La traduction grecque du Cohélet présente des caractères à part, qui invitent également à croire que le livre entra tard dans le canon et y fut rattaché comme une sorte d’appendice. Si cette traduction n’est point d’Aquila, elle est au moins de son école et de sa manière. Aquila traduisit au temps d’Adrien (vers 130 après Jésus-Christ), et sous l’influence des idées de Rabbi Aquiba[2]. Le principe fondamental de Rabbi Aquiba était que tout mot, dans le texte de la Bible, a une valeur par lui-même et ajoute une nuance au sens. Aquila en concluait que chaque mot hébreu doit être traduit par un mot grec. De tous les mots hébreux le plus vide de sens est sûrement la particule et, qui sert à marquer le régime direct du verbe. Un traducteur grec raisonnable a rempli son devoir quand il a mis à l’accusatif le mot précédé de cette particule. Aquila ne l’entendait pas ainsi. Il rendait systématiquement et par σύν, quoique cela ne fît en grec aucun sens. Traduisant, par exemple, le premier verset de la Genèse, il mettait « que Dieu créa σὺν τὸν οὐρανὸν ϰαὶ σὺν τὴν γὴν »[3]. Or cette particularité bizarre s’observe toujours dans la traduction grecque du Cohélet qui fait partie de la Bible grecque orthodoxe[4]. Cette traduction se distingue, d’ailleurs, par une littéralité extrême.
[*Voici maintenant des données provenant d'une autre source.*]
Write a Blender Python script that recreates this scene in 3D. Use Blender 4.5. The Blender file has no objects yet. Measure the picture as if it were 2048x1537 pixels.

Elle a donc été faite sous l’influence des idées de Rabbi Aquiba. Est-elle d’Aquila lui-même ? Cela est très douteux ; car une version grecque différente de celle-là figurait dans les Hexaples d’Origène sous le nom d’Aquila. Mais Aquila fit souvent plusieurs versions d’un même livre. Les deux versions, au moins, sont sûrement contemporaines ; car cette bizarre manie de rendre et par σύν dura très peu de temps. On la trouvait

  1. Se le représenter par l’inscription des Beni-Hezir, près de Jérusalem, à peu près contemporaine de Jésus-Christ.
  2. Voir l’Eglise chrétienne, p. 48 et suiv.
  3. Saint Jérôme, Ad Pammachium, de optimo genere interpretandi. (Opp., IV, IIe partie, p. 253 ; Martianay.)
  4. Grætz, Kohélet, p. 175 et suiv. Voir surtout Eccl., V, 17 ; III, 17 ; VIII, 8, 15, 17 ; IX, 15 ; XI, 7 ; XXII, 9, 14. Notez σύμπας ; pour et kol, IX, 1.